------ Dataset extract ------

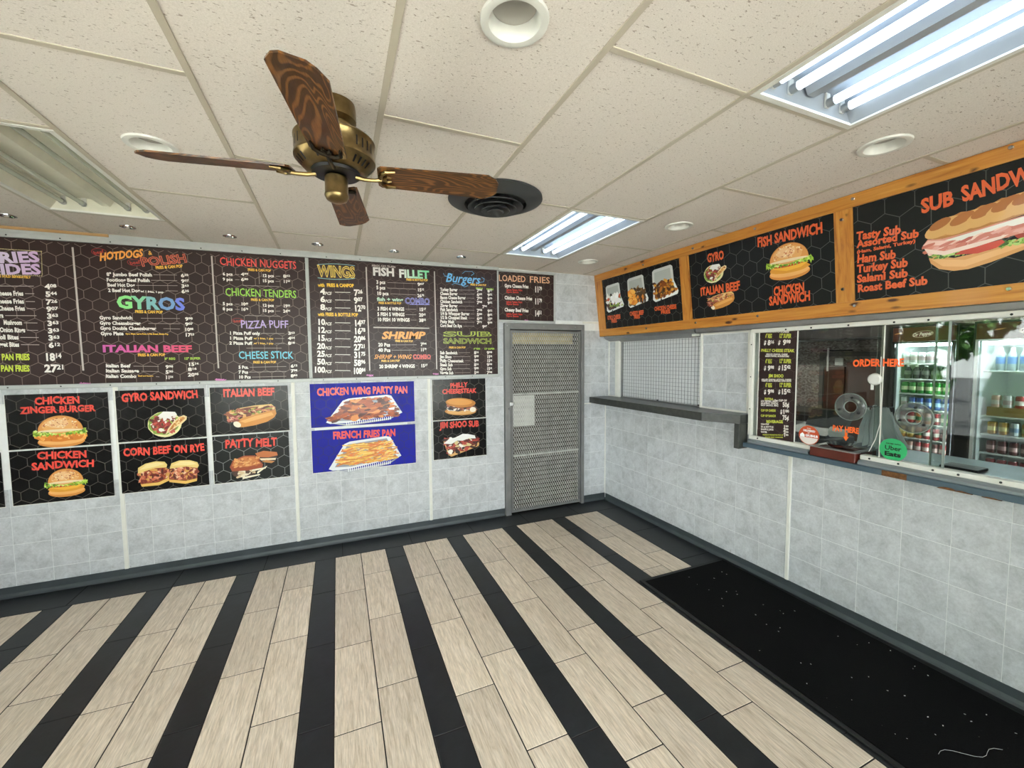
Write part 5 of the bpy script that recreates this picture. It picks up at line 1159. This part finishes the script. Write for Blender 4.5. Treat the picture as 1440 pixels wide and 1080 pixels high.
part('table_top', MB().box(1.5, 2.2, -1.35, .6, .88, .92, .004), plain('worn_steel', '4c4742', .5, .4, nscale=9, amt=.3), t)
for x, y in ((1.55, -1.3), (2.15, -1.3), (1.55, .55), (2.15, .55)): part('leg', MB().tube([(x, y, 0), (x, y, .88)], .02, 8), ALU, t)
part('back_splash', MB().box(2.17, 2.2, -1.35, .6, .921, 1.0), KDARK, t)
t = thing('white_bowl', (1.75, -.55, .92), 'small white bowl on the prep table', 'bowl'); part('bowl', MB().lathe([(.03, .0), (.07, .03), (.09, .08), (.085, .08), (.06, .03), (0, .01)], (1.75, -.55, .921), 24), PAPER, t)
t = thing('range', (2.6, -.9, 0), 'dark cooking range below the exhaust hood', 'range')
part('body', MB().box(2.55, 3.2, -.75, .5, .0, .95, .01), KDARK, t); part('griddle', MB().box(2.56, 3.19, -.74, .49, .951, .985), plain('griddle_steel', '55524e', .4, .7), t)
# black till, cup, bags near the glass
t = thing('till', (.42, -2.0, 1.037), 'black cash register on the counter behind the glass', 'cash register', fr=RWM)
part('base', MB().box(.28, .62, -2.27, -1.90, 1.038, 1.10, .01), BLACK, t)
part('keyboard', MB().prism([(.30, 1.101), (.55, 1.101), (.55, 1.17), (.30, 1.12)], -2.24, -1.94, 'y'), BLACK, t)
part('screen', MB().prism([(.50, 1.16), (.54, 1.15), (.62, 1.27), (.58, 1.28)], -2.26, -1.98, 'y'), BLACK, t)
t = thing('paper_cup', (.2, -2.42, 1.10), 'white paper cup lying on its side behind the delivery sticker', 'cup', fr=RWM)
part('cup', MB().lathe([(.0, 0), (.025, 0), (.036, .09), (.038, .092), (.034, .09), (.023, .003)], (.22, -2.41, 1.172), 24, 'y'), PAPER, t)
part('shelf_block', MB().box(.16, .30, -2.5, -2.34, 1.125, 1.16), BLACK, t) if False else None
# hanging carrier bags
t = thing('carrier_bags', (.2, -2.62, 1.12), 'bunch of white plastic carrier bags hanging behind the glass', 'bags', fr=RWM)
for j, (yy, w_, zt_, zb_, dd) in enumerate(((-2.54, .06, 1.36, 1.12, .205), (-2.57, .07, 1.38, 1.11, .225), (-2.60, .07, 1.37, 1.11, .245), (-2.62, .06, 1.34, 1.12, .265))):
    mb = MB(); nx_, nz_ = 8, 8
    for a_ in range(nz_+1):
        for b_ in range(nx_+1):
            q = a_/nz_; u = b_/nx_*2-1; wd_ = w_*(.3+.35*q)
            mb.v.append((dd+.018*math.sin(u*7+j)+.01*math.sin(q*9), yy+u*wd_-.03*q*(j-1), zt_+(zb_-zt_)*q+.008*math.sin(u*5)))
    for a_ in range(nz_):
        for b_ in range(nx_): n = a_*(nx_+1)+b_; mb.face([n, n+1, n+nx_+2, n+nx_+1], True)
    part('bag', mb, BAGM, t)
part('hook', MB().tube([(.20, -2.53, 1.375), (.27, -2.64, 1.375)], .004, 6), CHROME, t)
part('hook_stand', MB().tube([(.27, -2.64, 1.375), (.30, -2.66, 1.038)], .005, 6), BLACK, t)
single('notepad', MB().box(.30, .44, -3.02, -2.86, 1.038, 1.055, .003), BLACK, (.37, -2.94, 1.038), 'dark notepad on the counter left of the wide pane', 'notepad', fr=RWM)
t = thing('takeout_box', (.6, -3.75, 1.037), 'white foam takeaway box at the right end of the inner counter', 'box', fr=RWM)
part('base', MB().prism([(.52, 1.038), (.68, 1.038), (.70, 1.07), (.50, 1.07)], -3.62, -3.42, 'y'), PAPER, t); part('lid', MB().prism([(.50, 1.072), (.70, 1.072), (.67, 1.10), (.53, 1.10)], -3.62, -3.42, 'y'), PAPER, t)

# drinks coolers
def cooler(y0, y1, label, shelves, hd):
    t = thing('drinks_cooler', (2.9, (y0+y1)/2, 0), label, 'cooler', 'glass door coolers in the kitchen')
    xf = 2.58
    part('cabinet', MB().box(xf, 3.3, y0-.02, y0, .05, 2.02).box(xf, 3.3, y1, y1+.02, .05, 2.02).box(3.25, 3.3, y0, y1, .05, 2.02).box(xf, 3.3, y0, y1, 2.0, 2.02).box(xf, 3.25, y0, y1, .05, .3), COOLB, t)
    part('liner', MB().box(xf+.05, 3.245, y0+.001, y0+.02, .301, 1.85).box(xf+.05, 3.245, y1-.02, y1-.001, .301, 1.85).box(3.22, 3.248, y0+.02, y1-.02, .301, 1.85).box(xf+.05, 3.22, y0+.02, y1-.02, 1.835, 1.85), COOLW, t)
    hdr = part('header', MB().box(xf-.02, xf+.05, y0, y1, 1.852, 1.999, .004), COOLH, t)
    c = Cv((xf-.02, 0, 0), (0, -1, 0), (0, 0, 1)); a0 = -(y0+y1)/2+hd
    c.ell(a0, 1.925, .085, .034, 'b8a890', 28, .12); c.ell(a0, 1.925, .078, .029, '5a2c18', 28, .12); c.text('Dr Pepper', a0-.075, 1.92, a0+.075, 1.935, .035, 'e0d6c4', 'bi'); c.ell(a0-.2, 1.94, .04, .006, 'a87840', 10, .2, .3)
    c.build('logo', hdr)
    part('door_frame', MB().box(xf-.022, xf-.001, y0, y0+.022, .3, 1.85).box(xf-.022, xf-.001, y1-.022, y1, .3, 1.85).box(xf-.022, xf-.001, y0, y1, 1.835, 1.851).box(xf-.022, xf-.001, y0, y1, .28, .3), COOLW if hd else COOLB, t)
    part('door_glass', MB().box(xf-.014, xf-.010, y0+.022, y1-.022, .3, 1.835), GLASS, t)
    part('led_tube', MB().tube([(xf+.075, y0+.04, 1.815), (xf+.075, y1-.04, 1.815)], .013, 8), LED, t)
    part('led_tube', MB().tube([(xf+.022, y0+.029, .35), (xf+.022, y0+.029, 1.80)], .007, 6), LED, t)  # extra tube hidden behind the door post, added to brighten the interior
    for z in shelves: part('shelf', MB().box(xf+.10, 3.2, y0+.022, y1-.022, z-.014, z, .002), WHITE, t)
    return t
S1 = [1.62, 1.457, 1.30, 1.135, .98, .82, .66]; S2 = [1.557, 1.13, .955, .775, .6]
cooler(-2.06, -1.565, 'tall glass-door drinks cooler on the left filled with cans', S1, 0.0)
cooler(-2.80, -2.20, 'tall glass-door drinks cooler at the right with water bottles on top shelf', S2, .05)
def canmesh(col, band, key):
    mb = MB(); mb.lathe([(0, .0), (.024, 0), (.033, .010), (.033, .035)], (0, 0, 0), 14); mb.k = 1; mb.lathe([(.033, .035), (.033, .075)], (0, 0, 0), 14); mb.k = 0; mb.lathe([(.033, .075), (.033, .106), (.027, .118)], (0, 0, 0), 14); mb.k = 2; mb.lathe([(.027, .118), (.027, .122), (.024, .119), (0, .119)], (0, 0, 0), 14)
    return mesh('soda_can', mb, [plain('can_'+key, col, .3, .35), plain('band_'+key, band, .3, .35), CHROME])
CK = {'silver': ('c4c2c0', 'b59a9c'), 'green': ('2f8a34', 'd8d8b0'), 'blue': ('2c4f9a', 'a8c4dc'), 'red': ('a32228', 'd8c8c0'), 'gold': ('c08a2c', 'e8d080'), 'maroon': ('5c1c1c', 'c8a0a0'), 'orange': ('c8642a', '2f6a34'), 'pink': ('d8a898', 'e8d8d0'), 'white': ('c8ccd0', '8aa0c0')}
CM = {k: canmesh(*v, k) for k, v in CK.items()}
ORD = ['first', 'second', 'third', 'fourth', 'fifth', 'sixth', 'seventh']
def can(kind, x, y, z, where, j=0):
    o = link(bpy.data.objects.new('soda_can', CM[kind])); o.location = (x, y, z+.0005); o.rotation_euler.z = random.uniform(0, 6)
    tag(o, '%s soda can, %s from the left %s' % (kind, ORD[j], where), 'can', 'cans %s' % where)
def bottle(x, y, z, cap, body, h, where, key, idx):
    if key not in cache:
        mb = MB(); mb.lathe([(0, 0), (.028, 0), (.031, .01), (.031, h*.3)], (0, 0, 0), 14); mb.k = 1; mb.lathe([(.0315, h*.3), (.0315, h*.6)], (0, 0, 0), 14); mb.k = 0; mb.lathe([(.031, h*.6), (.028, h*.7), (.012, h*.9)], (0, 0, 0), 14); mb.k = 2; mb.lathe([(.014, h*.88), (.014, h), (0, h)], (0, 0, 0), 12)
        cache[key] = mesh('drink_bottle', mb, [body, plain('label_'+key, cap, .5), PAPER])
    o = link(bpy.data.objects.new('drink_bottle', cache[key])); o.location = (x, y, z+.0005)
    tag(o, ORD[idx]+' '+where, 'bottle', where.replace(' from the left', 's'))
rows = [(0, ['silver']*7), (2, ['green']*7), (3, ['silver', 'blue', 'blue', 'blue', 'blue', 'blue', 'blue'][::1]), (4, ['red', 'red', 'orange', 'orange', 'red', 'green', 'red'][::1]), (5, ['gold', 'gold', 'orange', 'red', 'red', 'maroon', 'red']), (6, ['red', 'pink', 'red', 'red', 'maroon', 'red', 'red'])]
ord_ = {0: 'on the top shelf of the left cooler', 2: 'on the third shelf of the left cooler', 3: 'on the fourth shelf of the left cooler', 4: 'on the fifth shelf of the left cooler', 5: 'on the sixth shelf of the left cooler', 6: 'on the bottom shelf of the left cooler'}
for si, ks in rows:
    for j, kd in enumerate(ks): can(kd, 2.725, -1.622-j*.0672, S1[si], ord_[si], j)
DKB = plain('dark_drink', '2c2c26', .2)
for j in range(6): bottle(2.725, -1.64-j*.074, S1[1], '6a6a62', DKB, .145, 'dark bottle from the left on the second shelf of the left cooler', 'dk', j)
WPL = plain('water_plastic', 'a9b4ba', .15)
for j in range(6): bottle(2.73, -2.315-j*.075, S2[0], '6f8fc8', WPL, .215, 'water bottle from the left on the top shelf of the right cooler', 'wt', j)
t = thing('cardboard_tray', (2.72, -2.42, S2[1]), 'brown cardboard tray holding cans in the right cooler', 'tray')
part('tray_wall', MB().box(2.68, 2.69, -2.58, -2.26, S2[1]+.001, S2[1]+.085).box(2.90, 2.91, -2.58, -2.26, S2[1]+.001, S2[1]+.085).box(2.69, 2.90, -2.58, -2.57, S2[1]+.001, S2[1]+.085).box(2.69, 2.90, -2.27, -2.26, S2[1]+.001, S2[1]+.085).box(2.69, 2.9, -2.57, -2.27, S2[1]+.001, S2[1]+.075), CARD, t)
for j, kd in enumerate(('pink', 'silver', 'red', 'red')): can(kd, 2.73, -2.305-j*.075, S2[1]+.076, 'in the cardboard tray of the right cooler', j)
for j, kd in enumerate(('gold', 'gold', 'white', 'gold', 'gold', 'orange')): can(kd, 2.73, -2.29-j*.072, S2[2], 'below the cardboard tray in the right cooler', j)
for j in range(6): can('maroon', 2.73, -2.29-j*.072, S2[3], 'on the fourth shelf of the right cooler', j)
for j in range(6): can('red', 2.73, -2.29-j*.072, S2[4], 'on the bottom shelf of the right cooler', j)
struct('wall_kitchen_partition', MB().box(2.55, 3.34, -1.50, -1.47, 0, 2.3), KWALL)

# ================================================================== OTHER WALLS, WINDOWS, OUTSIDE
struct('wall_left', MB().box(XL-.12, XL, -.3, .12, 0, 2.8).box(XL-.12, XL, YN, -.3, 0, .4).box(XL-.12, XL, YN, -.3, 2.5, 2.8).box(XL-.12, XL, YN-.12, -5.65, 0, 2.8), PLAST)
struct('wall_front', MB().box(XL, -5.35, YN-.12, YN, 0, 2.8).box(-.45, .3, YN-.12, YN, 0, 2.8).box(-5.35, -.45, YN-.12, YN, 0, .4).box(-5.35, -.45, YN-.12, YN, 2.5, 2.8), PLAST)
fm = MB()
for y in (-.32, -2.1, -3.9, -5.63): fm.box(XL-.09, XL-.03, y-.03, y+.03, .4, 2.5)
fm.box(XL-.09, XL-.03, -5.63, -.32, .4, .46).box(XL-.09, XL-.03, -5.63, -.32, 2.44, 2.5)
w1 = struct('window_1', fm, ALU); part('pane', MB().box(XL-.062, XL-.058, -5.6, -.35, .46, 2.44), GLASS, w1)
fm = MB()
for x in (-5.33, -3.7, -2.1, -.47): fm.box(x-.03, x+.03, YN-.09, YN-.03, .4, 2.5)
fm.box(-5.33, -.47, YN-.09, YN-.03, .4, .46).box(-5.33, -.47, YN-.09, YN-.03, 2.44, 2.5)
w2 = struct('window_2', fm, ALU); part('pane', MB().box(-5.3, -.5, YN-.062, YN-.058, .46, 2.44), GLASS, w2)
struct('ground', MB().box(-9.9, 30, -40, 20, -.3, -.13), ASPH); struct('street', MB().box(-45, -9.91, -40, 30, -.32, -.16), plain('added_dark_asphalt', '4f4f50', .95, nscale=2, amt=.2))  # far ground added in a dark tone to dim the service window reflection
def tree(x, y, h, r, label):
    t = thing('tree', (x, y, -.13), label, 'tree', 'trees outside the windows')
    part('trunk', MB().tube([(x, y, -.13), (x+.1, y, h*.4), (x, y+.1, h*.7)], [.22, .16, .08], 8), BARK, t)
    mb = MB(); rs = random.Random(int(x*10))
    for _ in range(420):
        a, b_ = rs.uniform(0, 2*PI), rs.uniform(-1, 1); q = r*rs.uniform(.35, 1)**.5; s_ = math.sqrt(1-b_*b_); c_ = Vector((x+q*s_*math.cos(a), y+q*s_*math.sin(a), h*.7+q*b_*.9))
        u = Vector((rs.uniform(-1, 1), rs.uniform(-1, 1), rs.uniform(-1, 1))).normalized(); v_ = u.orthogonal().normalized(); k = rs.uniform(.18, .4)
        mb.quad(c_-u*k, c_+v_*k*.6, c_+u*k, c_-v_*k*.6)
    part('crown', mb, LEAF, t, kind='stuff')
for x, y, h, r, l_ in ((-8.9, 1.2, 1.4, 1.05, 'low shrub added outside to darken the glass reflection, nearest the menu wall'), (-9.0, 4.0, 1.4, 1.05, 'low shrub added outside to darken the glass reflection, beyond the menu wall corner'), (-9.0, -1.7, 1.4, 1.05, 'low shrub added to darken the glass reflection, outside the middle of the left window'),  # shrubs added to cover a bright streak reflected in the service window
        (-14, -3, 5, 2.3, 'leafy tree outside the left window, nearest the street corner'), (-14, 2.3, 5, 2.3, 'leafy tree outside the left window in the middle of the near row'), (-14, 7.6, 5, 2.3, 'leafy tree outside at the far end of the near row'),
        (-21, -4.6, 8, 4.2, 'large tree added in a far row to fill reflection gaps, left end'), (-21, 4.6, 8, 4.2, 'large tree added in a far row to fill reflection gaps, middle'), (-21, 13.8, 8, 4.2, 'large tree added in a far row to fill reflection gaps, right end'), (-6, -15, 5, 2.4, 'leafy tree outside the front window')): tree(x, y, h, r, l_)  # far row added to fill sky gaps in the glass reflection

------

What is expected: Copy every line of the data that holds the string "wide".

Exercise result:
Write part 5 of the bpy script that recreates this picture. It picks up at line 1159. This part finishes the script. Write for Blender 4.5. Treat the picture as 1440 pixels wide and 1080 pixels high.
single('notepad', MB().box(.30, .44, -3.02, -2.86, 1.038, 1.055, .003), BLACK, (.37, -2.94, 1.038), 'dark notepad on the counter left of the wide pane', 'notepad', fr=RWM)